If biblical and theological data have not driven this shift in evangelical attitudes, then what has? After all, Bible-believing Christians in Africa, Latin America, and Asia have not moved from the theological consensus of prior generations, and have not seen any compelling biblical or exegetical reason to do so. Why then are western churches shifting?

Could it be that we simply refuse to bear the reproach of Christ, but instead are addicted to being liked? Might it be the case that as unrepentant people-pleasers, we want to love the Lord and be loved by the world at the same time? Jesus was emphatic about the type of devotion He requires. In Matthew 10:34-38 He said:

Do not think that I have come to bring peace to the earth. I have not come to bring peace, but a sword. For I have come to set a man against his father, and a daughter against her mother, and a daughter-in-law against her mother-in-law. And a person's enemies will be those of his own household. Whoever loves father or mother more than me is not worthy of me, and whoever loves son or daughter more than me is not worthy of me. And whoever does not take his cross and follow me is not worthy of me.

Jesus expects that your devotion to Him will put you into conflict with the world, and even with your own family members who refuse Him. That is why Paul wrote in 2 Timothy 3:12, “All who desire to live a godly life in Christ Jesus will be persecuted.” We cannot hope both to please Jesus and to be acceptable and inoffensive in the eyes of the world.
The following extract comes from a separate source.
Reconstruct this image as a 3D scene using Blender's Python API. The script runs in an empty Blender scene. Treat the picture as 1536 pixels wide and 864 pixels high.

The Gospel is a scandal (1 Corinthians 1:18-25) and a stumbling stone (1 Peter 2:7-8) and a rock of offense (Romans 9:33).

This is the simple truth: The world hated Jesus. If you stand for Him, it will eventually hate you too. Jesus said as much in John 15:18. “If the world hates you, know that it hated me before it hated you.” The chilling antithesis to this truth is stated in verse 19: “If you were of the world, the world would love you as its own.” Many who belong to the world are cheering the evangelical left specifically because their rainbow-covered profile pictures on Facebook testify to the world where their allegiance truly resides, and the world loves them for it.

The evangelical left is not, however, being intellectually honest about the motivations that have driven their theological shifts. I have great respect for those who acknowledge that the Bible plainly teaches that homosexual practice is sin, and that marriage is a divinely ordained, one man-one woman institution, and who live accordingly. I also have great respect for those who acknowledge that the Bible plainly teaches that homosexual practice is sin, and that marriage is a divinely ordained, one man-one woman institution, and who reject it. Both are intellectually honest positions. The evangelical left, however, has chosen to chart a course that is intellectually and biblically indefensible, but refuses to admit as much.

The world will accept no half-measures, and a man cannot serve two masters. I will either pay the cost of discipleship and bear the reproach of Christ, or I will seek favor in the eyes of the very world that has rejected Christ. There is no in-between. The evangelical left will soon find that it must either choose the Church or the world. We all must.

I confess that I still struggle with my addiction. Maybe you do too. If so, I encourage you to take up your cross—with all that means—and follow Jesus. The same Lord who authored your salvation authored your morality. You cannot accept the former while rejecting the latter (Romans 6:1-2; 15-16). Will the world scorn you for standing with Christ? Yes. Will it call you a “hater?” Yes. Will it cost you some friendships? Of course. But in the end, remember what Jesus said in Matthew 10:32-33.

Everyone who acknowledges me before men, I also will acknowledge before my Father who is in heaven, but whoever denies me before men, I also will deny before my Father who is in heaven.

Stand for something. Stand for Christ, whatever the cost.